Who wants a useful present, “such as warm, fluffy hats, and soft, handmade scarves; socks and white T-shirts?” You can’t play with T-shirts, thought Gabriel. Uncle Ely to the rescue: “There appeared a blue Yamaha RC snowmobile, with batteries.” Think of all the mystery, majesty, and quasi-ecclesiastical authority in the phrase, “There appeared.” Game Boys we have heard on high, sweetly beeping all o’er Maine. What would Dylan Thomas say? “Years and years ago, when I was a boy, when there were remote-controlled, battery-operated Big Wheels in Wales….” It’s hard to hear the absence of the sound of snow filling the fir boughs above the mechanical whine and torque of the latest radio toy vehicle.
There are essential letters. “I was worried whether I had been clear enough in my letter to Santa,” wrote Madison. “I had asked for a Barbie Car. There was a lot at stake this Christmas, and it was my first letter to Santa. I was four.”
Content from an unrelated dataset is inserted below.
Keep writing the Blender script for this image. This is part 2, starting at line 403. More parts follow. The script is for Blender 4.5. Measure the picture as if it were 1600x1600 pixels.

There are snow days, gifts of leisure time packaged and delivered with the actual raw materials of fantastic winter play. Not too many snow days, please, lest we find ourselves paying for them with school days in July – a high interest rate, to be sure. Just enough. “The huge snowdrifts from the plow make excellent forts,” wrote Meredith, “and the pile of snow at the bottom of the slide is soft and powdery from the dry wind and freezing air.” After a full day of such cold-pile jumping, “a hot cocoa with extra marshmallows and a peppermint stick” await inside.
And finally we all close our eyes with something like this favorite Christmas poem by Bill Watterson: “Tomorrow’s what I’m waiting for, but I can wait a little more.” We can all feel what it’s like to think, just before slumber, as Thomas did, “I could see the lights in the windows of all the other houses on our hill and hear the music rising from them up the long, steady falling night. I turned the gas down, I got into bed. I said some words to the close and holy darkness, and then I slept.”
And we can all hear the other tongue of the sea, lapping at the silken shore of memory and care. And there appeared peace.